LCGA Events

Artist Talk

Jun 20 2009 3:16PM
Limerick City Gallery of Art

Untitled, Gillian Kenny, Oil on Canvas, 2008

 

 

Limerick based artist Gillian Kenny in conversation with LCGA Curator / Director Mike Fitzpatrick will discuss her current exhibition of over thirty new paintings.  Her sources for the work include a collection of old picture postcards, self generated images of her travels in Canada and North America and her hometown, Limerick. These offer a rich vein of images of constructed land, city and seascape to work through. Kenny, in A Place to Stay moves from her previous direct engagement with the subject of urban spaces to these idealised or constructed representations.

 

Kenny’s pictorial odyssey precedes from the early appropriated childhood memories of Kilkee onto a depiction of the Dublin airport terminal with a cosy green Aer Lingus Aeroplane. Motels feature in her paintings, places she stayed in and photographed. Travelling North through upstate New York we are presented with an icon of early tourism, the spectacular visitor attraction ‘ Niagara Falls ’. Here Kenny creates a vibrant amalgam of the falls and a trail of yellow poncho clad tourists which makes the site and the visitor one circular entity.

 

The social history of travel is alluded to.
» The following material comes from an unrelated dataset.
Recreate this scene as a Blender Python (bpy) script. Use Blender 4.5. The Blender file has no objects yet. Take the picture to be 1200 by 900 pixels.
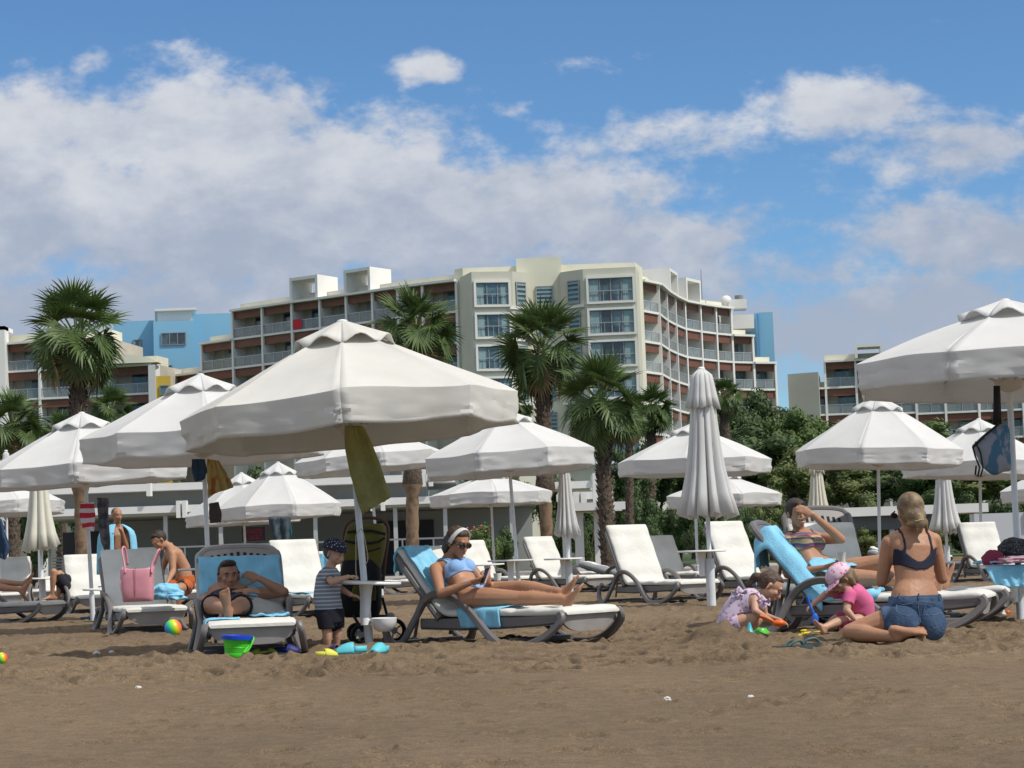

There is a familiarity involved, partly due to the appropriation of highly saturated Hinde and Dollard postcards. These were perhaps found in Kenny’s research, as keepsakes of relatives of early holidays and reflections of mass tourism in its early stages. The destinations featured in the paintings include Blackpool, Dublin Airport , the Italian Riviera and several wonderful poolside images.

 

Barrington ’s Pier is an exception to the above series as it provides a counter point to the ‘happy’ land images of the postcards. Barrington’s Pier was a place Limerick people could go to be close to the water. The new Condell Road has now left the pier as a curious cut off entity and the painting captures this image of empty benches leading the viewer to the end of the pier. The painting seems to indicate both ‘home’, a familiar local place and a waiting room for departure. Collectively these paintings are a significant moment in Kenny’s journey as a painter.